Eine der ursprünglich fünf Kandidatinnen und Kandidaten für den Fraktionsvorsitz kniff gestern bereits vor der Wahl: Krista Sager, die seit 2002 im Gespann mit Göring-Eckardt den Posten innegehabt hat. Sie hatte gemeinsam mit den vier anderen eilig ihren Hut in den Ring geworfen, nachdem der Grünen-Übervater Joschka Fischer die Fraktion am Dienstag vergangener Woche mit der Ankündigung überrascht hatte, er wolle seine politische Karriere beenden.

Zu ihrem Rückzug erklärte die 52-Jährige gestern: „Ich gehe davon aus, dass sich die Fraktion im Moment am meisten Sorgen macht, wie wir als kleinste Oppositionskraft noch genügend öffentliche Aufmerksamkeit bekommen. Und das ist möglicherweise mit einer Neuaufstellung an der Spitze erst einmal der Versuch, das abzusichern.“

Die Kurzfassung aus ihrem Umfeld lautete: „Es werden jetzt Angriffsspieler und Wadenbeißer gebraucht.“ Sager könne ihre große Stärke – das Zusammenhalten der Fraktion – auch als Vizefraktionschefin ausspielen. Die Fraktions-Vizes werden erst in einigen Wochen aufgestellt, wenn auch die Arbeitskreise sich sortiert haben. Christian Ströbele zum Beispiel hielt gestern offen, ob er noch einmal ein Vize-Amt haben wolle.

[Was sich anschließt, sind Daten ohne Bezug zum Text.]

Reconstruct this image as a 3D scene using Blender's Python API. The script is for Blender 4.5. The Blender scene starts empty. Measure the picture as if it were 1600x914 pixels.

Auch der Parlamentarische Geschäftsführer der Grünen wurde gestern gewählt. Hier konnte der Noch-Staatssekretär im Künast-Ministerium Matthias Berninger nicht den bereits amtierenden Volker Beck verdrängen. Berninger hatte darauf gesetzt, dass die Grünen gegen die FDP ihren Status als „jüngste“ Fraktion zu verteidigen haben. Weder Göring-Eckardt, 39, noch ihn, 34, zu berücksichtigen, laufe unter „Jugenddiskriminierung“. Doch erkannte auch er an, dass Volker Beck das Klüngelgeschäft des Palamentarischen Geschäftsführers beherrsche.

Die ursprünglich für gestern angesetzte Wahl der grünen Bundestags-Vizepräsidentin wurde vertagt.